結局、担当者が「職員2人での告発なので動きます」と折れ、役所の調査が入ることになった。だが、約1カ月後に事態は急展開する。暴言や、介護をしてもらえず放置されるなどの被害に遭っていた可能性のある別の90代女性に聞き取りをする前日、女性が急死したのだ。死因は誤嚥性肺炎だった。
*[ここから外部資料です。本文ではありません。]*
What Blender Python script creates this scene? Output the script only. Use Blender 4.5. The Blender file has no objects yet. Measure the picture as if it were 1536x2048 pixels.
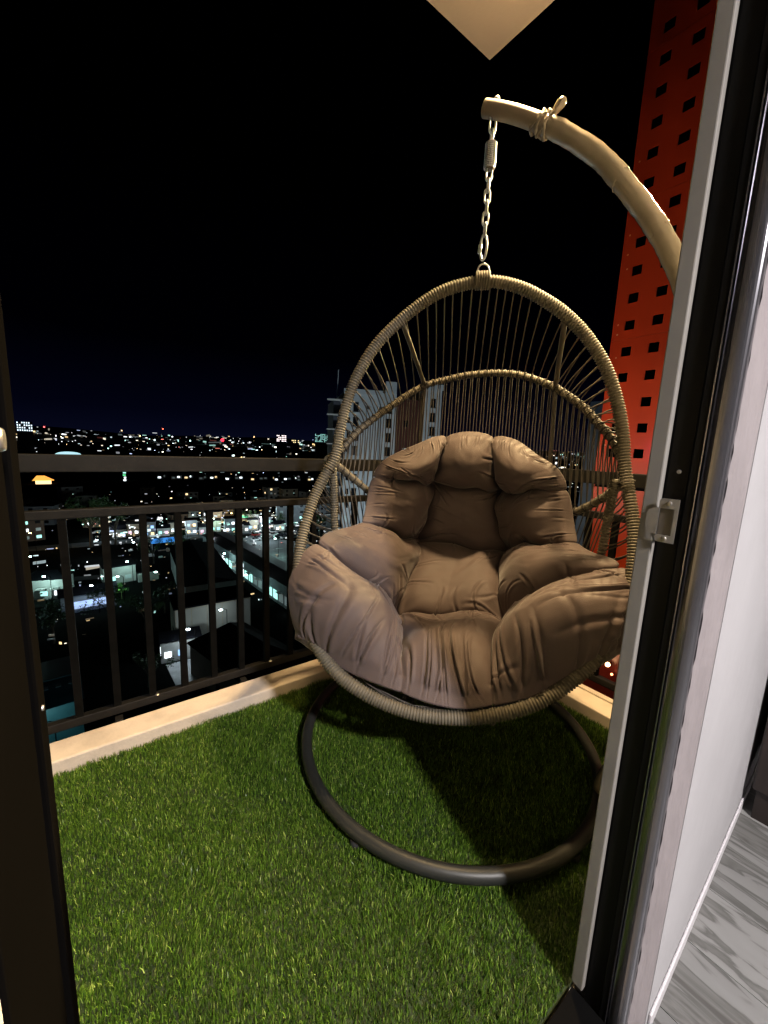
import bpy, math, random
import numpy as np
from mathutils import Vector, Matrix
random.seed(7); RNG = np.random.default_rng(7)
sc = bpy.context.scene
COL = sc.collection

# ------------------------------------------------------------------ camera
cam_d = bpy.data.cameras.new('camera'); cam = bpy.data.objects.new('camera', cam_d); COL.objects.link(cam)
F_PX = 790.0; ROLL = math.radians(2.4); YAW = math.radians(37); PITCH = math.atan(F_PX/4770)
Fv = Vector((math.sin(YAW)*math.cos(PITCH), math.cos(YAW)*math.cos(PITCH), -math.sin(PITCH)))
R0 = Vector((math.cos(YAW), -math.sin(YAW), 0)); U0 = R0.cross(Fv)
Rv = math.cos(ROLL)*R0 + math.sin(ROLL)*U0
Uv = -math.sin(ROLL)*R0 + math.cos(ROLL)*U0
cam.matrix_world = Matrix(((Rv.x, Uv.x, -Fv.x, 0), (Rv.y, Uv.y, -Fv.y, 0), (Rv.z, Uv.z, -Fv.z, 1.08), (0, 0, 0, 1)))
cam_d.sensor_fit = 'HORIZONTAL'; cam_d.sensor_width = 36; cam_d.lens = F_PX/1536*36
cam_d.clip_start = 0.01; cam_d.clip_end = 20000
sc.camera = cam

# ------------------------------------------------------------------ night sky
w = bpy.data.worlds.new('World'); sc.world = w; w.use_nodes = True
nt = w.node_tree; nt.nodes.clear()
out = nt.nodes.new('ShaderNodeOutputWorld'); bg = nt.nodes.new('ShaderNodeBackground')
tc = nt.nodes.new('ShaderNodeTexCoord'); sep = nt.nodes.new('ShaderNodeSeparateXYZ'); rp = nt.nodes.new('ShaderNodeValToRGB')
nt.links.new(tc.outputs['Generated'], sep.inputs[0]); nt.links.new(sep.outputs['Z'], rp.inputs[0])
nt.links.new(rp.outputs[0], bg.inputs[0]); nt.links.new(bg.outputs[0], out.inputs[0])
cr = rp.color_ramp
cr.elements[0].position = 0.0; cr.elements[0].color = (0.0016, 0.0022, 0.0085, 1)
cr.elements[1].position = 0.5; cr.elements[1].color = (0, 0, 0.00004, 1)
e = cr.elements.new(0.06); e.color = (0.0005, 0.0007, 0.0040, 1)
e = cr.elements.new(0.2); e.color = (0.00005, 0.00006, 0.0005, 1)
bg.inputs[1].default_value = 0.8

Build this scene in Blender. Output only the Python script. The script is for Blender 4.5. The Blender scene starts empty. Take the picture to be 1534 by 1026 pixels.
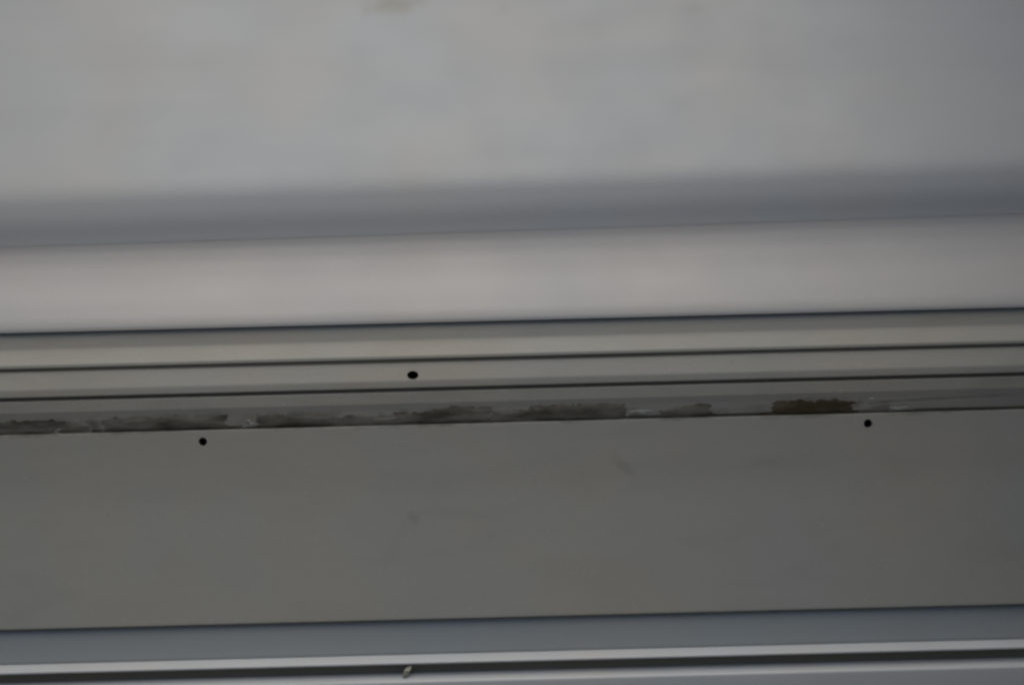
import bpy, bmesh, math, random
from mathutils import Matrix, Vector, noise

random.seed(7)
scene = bpy.context.scene
C = scene.collection

# ------------------------------------------------------------------ camera
S = 0.30 / 1534.0          # metres per photo pixel at the reference plane
D = 0.62                   # camera to reference plane
Z0 = 1.0                   # height of the view axis above ground
TILT = math.radians(1.46)  # camera held slightly rolled
cam_d = bpy.data.cameras.new("camera")
cam = bpy.data.objects.new("camera", cam_d)
C.objects.link(cam)
cam_d.sensor_width = 36
cam_d.lens = 36 * D / 0.30
cam_d.clip_start = 0.01
cam_d.clip_end = 200
cam.matrix_world = (Matrix.Translation((0, -D, Z0)) @ Matrix.Rotation(math.pi / 2, 4, 'X')
                    @ Matrix.Rotation(-TILT, 4, 'Z'))
cam_d.dof.use_dof = True
cam_d.dof.focus_distance = D - 0.006
cam_d.dof.aperture_fstop = 3.6
scene.camera = cam
scene.cycles.filter_width = 2.6   # a soft lens

# ------------------------------------------------------------------ light
SUN_EL, SUN_AZ = math.radians(74), math.radians(25)   # azimuth: to the right of the camera's back
world = bpy.data.worlds.new("World")
scene.world = world
world.use_nodes = True
nt = world.node_tree
sky = nt.nodes.new("ShaderNodeTexSky")
sky.sky_type = 'NISHITA'
sky.sun_disc = False
sky.sun_elevation = SUN_EL
sky.dust_density = 2.2
sky.air_density = 1.0
sky.ozone_density = 1.0
bg = nt.nodes["Background"]
nt.links.new(sky.outputs[0], bg.inputs[0])
bg.inputs[1].default_value = 0.06
to_sun = Vector((math.sin(SUN_AZ) * math.cos(SUN_EL), -math.cos(SUN_AZ) * math.cos(SUN_EL), math.sin(SUN_EL)))
sky.sun_rotation = math.atan2(to_sun.x, to_sun.y)
sun_d = bpy.data.lights.new("sun", 'SUN')
sun_d.energy = 1.5
sun_d.angle = math.radians(70)
sun_d.color = (1.0, 0.95, 0.835)
sun = bpy.data.objects.new("sun", sun_d)
C.objects.link(sun)
sun.rotation_euler = to_sun.to_track_quat('Z', 'Y').to_euler()
scene.view_settings.view_transform = 'Standard'
scene.view_settings.look = 'None'
scene.view_settings.exposure = 0.10
scene.view_settings.gamma = 1.0

# ------------------------------------------------------------------ helpers
X0, X1 = -0.27, 0.205      # run of every profile along x
BACK = 0.075               # back of the whole build-up
rot_c, rot_s = math.cos(TILT), math.sin(TILT)


def level(px, py):
    """photo pixel -> level (unrolled) pixel about the picture centre"""
    dx, dy = px - 767, py - 513
    return 767 + dx * rot_c - dy * rot_s, 513 + dx * rot_s + dy * rot_c


def pz(ly, d):
    return Z0 + (513 - ly) * S * (D + d) / D


def pxx(lx, d):
    return (lx - 767) * S * (D + d) / D


# the crease runs slightly steeper than the trim below it
Z_SK0, Z_SK1 = pz(440, 0.006), pz(350, 0.03)
SKEW = 0.0075


def fillet(pts, n=7):
    """pts: (depth, z, radius) -> rounded polyline of (depth, z)"""
    out = []
    for i, (d, z, r) in enumerate(pts):
        if r <= 0 or i in (0, len(pts) - 1):
            out.append((d, z)); continue
        p = Vector((d, z)); a = Vector(pts[i - 1][:2]); b = Vector(pts[i + 1][:2])
        u, v = (a - p).normalized(), (b - p).normalized()
        ang = u.angle(v)
        if ang > 3.12:
            out.append((d, z)); continue
        t = min(r / math.tan(ang / 2), 0.49 * (a - p).length, 0.49 * (b - p).length)
        p0, p1 = p + u * t, p + v * t
        for k in range(n + 1):
            f = k / n
            q = p0 * (1 - f) ** 2 + p * 2 * f * (1 - f) + p1 * f * f
            out.append((q.x, q.y))
    return out


def link(name, me, parent=None):
    o = bpy.data.objects.new(name, me)
    C.objects.link(o)
    if parent:
        o.parent = parent
    return o


def shade(me, angle=32):
    for p in me.polygons:
        p.use_smooth = True
    me.set_sharp_from_angle(angle=math.radians(angle))


def tag(o, label=None, cat=None, group=None, kind=None):
    if label: o['label'] = label
    if cat: o['category'] = cat
    if group: o['group'] = group
    if kind or cat: o['kind'] = kind or 'thing'
    return o


def thing(name, label, cat, loc):
    o = bpy.data.objects.new(name, None)
    o.empty_display_size = 0.02
    C.objects.link(o)
    o.location = loc
    return tag(o, label, cat)


HOLE_FLAT = {'trim_strip': 0.74}      # the hole in the middle strip is a short oval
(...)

「元同僚から聞いたところによると、亡くなった日の朝食で、職員Sが珍しく食事介助をしたそうです。因果関係はわかりません。病死として処理されました。でも、もう脱力してしまいました」(鈴木さん)

 結局、鈴木さんは解雇を受け入れた。

 内部告発者を守る「公益通報者保護法」では、告発者に通報を理由として解雇、降格、減給など不利益な扱いをすることを禁じている。過去には、鈴木さんのように不当に解雇された職員が施設側を訴え、解雇は無効だという判決を勝ち得た例がある。だが、不利益な対応をした企業への罰則規定はなく、鈴木さんの勤めていたような“やりたい放題”の会社もある。

 次に勤めた認知症高齢者グループホームにも問題があった。鈴木さんは初日から威圧や暴言を目の当たりにした。
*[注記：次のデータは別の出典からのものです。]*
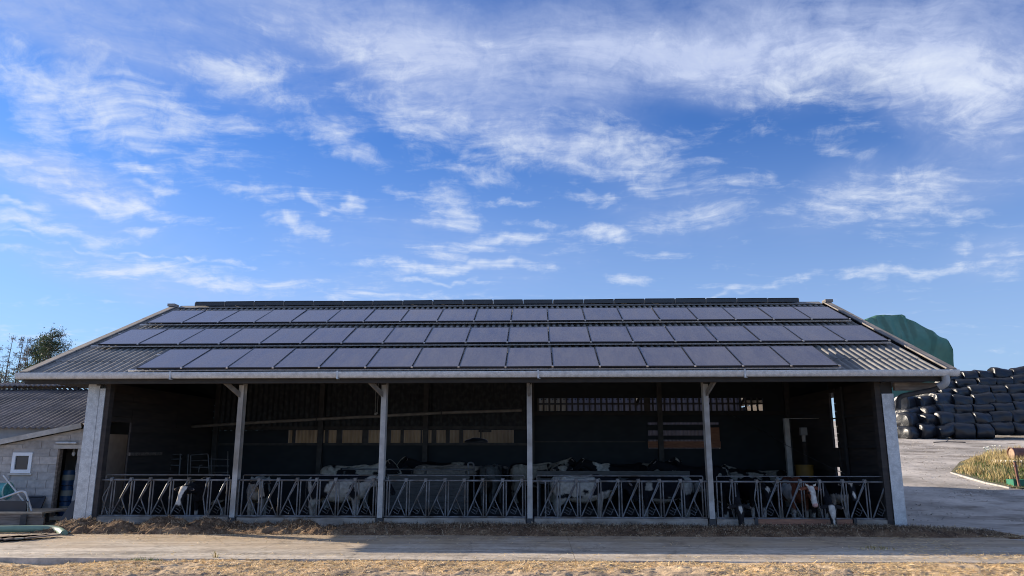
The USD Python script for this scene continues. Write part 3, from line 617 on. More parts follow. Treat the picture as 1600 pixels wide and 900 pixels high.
for p0, p1 in ((458, 462), (497, 502), (509, 513.5), (527, 535), (567, 576), (604, 611), (626.5, 631), (658, 659.5), (675, 682), (697, 703), (718, 723.5), (750.5, 752.5)):
    MB().box((xz(p0, 680)[0], YR-.1, zb), (xz(p1, 680)[0], YR-.0, zt)).build('opening_post', M['dark_steel'], barn)
MB().box((xz(748, 672)[0], YR-.03, zt-.07), (xz(768, 672)[0], YR+.0, zt)).build('opening_post', M['dark_steel'], barn)
# right bays
bx0, bx1 = xz(1012, 660)[0], xz(1123, 660)[0]; bz0, bz1 = xz(1060, 707)[1], xz(1060, 660)[1]
S0, S1 = xz(840, 632)[0], xz(1192, 632)[0]
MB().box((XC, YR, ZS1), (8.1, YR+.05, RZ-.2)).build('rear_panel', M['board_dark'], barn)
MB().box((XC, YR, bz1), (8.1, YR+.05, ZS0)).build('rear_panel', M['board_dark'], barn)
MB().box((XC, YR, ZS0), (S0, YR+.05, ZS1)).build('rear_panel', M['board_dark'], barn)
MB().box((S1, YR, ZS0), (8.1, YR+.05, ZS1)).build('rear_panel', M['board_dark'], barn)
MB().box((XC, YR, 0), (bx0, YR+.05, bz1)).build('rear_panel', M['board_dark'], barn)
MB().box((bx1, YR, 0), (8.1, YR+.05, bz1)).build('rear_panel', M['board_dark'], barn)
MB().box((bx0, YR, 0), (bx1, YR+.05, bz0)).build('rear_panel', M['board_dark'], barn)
xs_ = np.linspace(S0, S1, 40)
zm = ZS0 + .55*(ZS1-ZS0)
for i, a in enumerate(xs_[:-1]):
    w = .02 if i != 19 else .09
    MB().box((a-w, YR-.02, ZS0-.01), (a+w+.02, YR-.003, ZS1+.01)).build('slat', M['dark_steel'], barn)
MB().box((S0, YR-.05, zm-.03), (S1, YR-.022, zm+.03)).build('slat_rail', M['dark_steel'], barn)
MB().box((XC, YR-.10, ZS0-.14), (8.0, YR-.01, ZS0-.02)).build('wall_beam', M['under'], barn)
MB().box((XC, YR-.03, xz(900, 691)[1]), (bx0-.1, YR-.004, xz(900, 689)[1])).build('panel_seam', M['dark_steel'], barn)
for p0, p1, mt in ((663.5, 672.5, 'board_dark'), (680.5, 687, 'board_dark'), (689.5, 699.5, 'plank'), (701, 707, 'board_dark')):
    MB().box((bx0-.02, YR-.03, xz(1060, p1)[1]), (bx1+.02, YR-.004, xz(1060, p0)[1])).build('opening_board', M[mt], barn)
MB().box((xz(1108, 668)[0], YR-.06, xz(1060, 690)[1]), (xz(1123, 668)[0], YR-.035, xz(1060, 668)[1])).build('opening_board', M['plank'], barn)

# ------------------------------------------------------------------ kerb under the feed barriers
kerb = thing('feed_kerb', 'low concrete kerb wall running under the feed barriers, boarded at its right end', 'kerb wall')
ends = [-10.43] + POSTX + [7.99]
wx0, wx1 = at(1187, 818, .03)[0], at(1331, 818, .03)[0]
def kblock(a, b, h=.235):
    n = max(2, int((b-a)/.15)); X = np.linspace(a, b, n); q = np.stack([X*3, 0*X, 0*X+a], -1); z = h + .018*(meshkit.fbm(q, 3, 2)-.5); y0 = .03 + .012*(meshkit.fbm(q, 3, 7)-.5)
    v = np.vstack([np.c_[X, y0-.006, 0*X-.05], np.c_[X, y0, z-.015], np.c_[X, y0+.015, z], np.c_[X, 0*X+.2, z], np.c_[X, 0*X+.2, 0*X-.05]])
    f = [[r0*n+i, r0*n+i+1, (r0+1)*n+i+1, (r0+1)*n+i] for r0 in range(4) for i in range(n-1)]
    mb = MB().add(v, f)
    for c in (0, n-1): mb.add(v[c::n], [[0, 1, 2], [0, 2, 3], [0, 3, 4]])
    mb.build('kerb_section', M['concrete_kerb'], kerb, smooth=30)
for i, (a, b) in enumerate(zip(ends, ends[1:])):
    a, b = a + (.10 if i else .0), b - (.10 if i < 4 else 0)
    if i == 0: kblock(a, b, .25)
    elif i < 4: kblock(a, b)
    else:
        kblock(a, wx0-.11); kblock(wx1+.11, b, .225)
for k in range(2):
    MB().box((wx0-.03, .02+.01*k, .01+.115*k), (wx1+.03, .07+.01*k, .118+.115*k)).build('kerb_plank', M['plank'], kerb)
for x in (wx0-.075, wx1+.075): MB().box((x-.035, -.005, 0), (x+.035, .16, .26)).build('plank_bracket', M['dark_steel'], kerb)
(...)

「ある女性入居者が食事の時間に、泣きながら『助けてください』と口癖のように言っていました。僕がなだめていると、フロア長が来て、『だまれ』と書いた紙をバンと机にたたきつけたんです。僕はびっくりしましたが、その紙をすぐにゴミ箱に入れました。それから僕は目を付けられたらしく、仕事を押し付けられるいじめに遭いました」(同)

 その施設では、職員が「うるさいわね」「黙って」と、入居者にきつい言葉を投げかけるのが当たり前の環境だったという。

「施設の中で幅を利かせていた古株のフロア長が日常的に暴言を吐いていたため、狭い施設の中で他の職員にも入居者を雑に扱う気風が伝染していました」(同)

 鈴木さんはフロア長の暴言を録音し、その旨を家族に伝えた。すると、そのことが知られ、コンプライアンス違反として施設の運営会社からまたも解雇を通知された。一方、フロア長の処分は厳重注意にとどまった。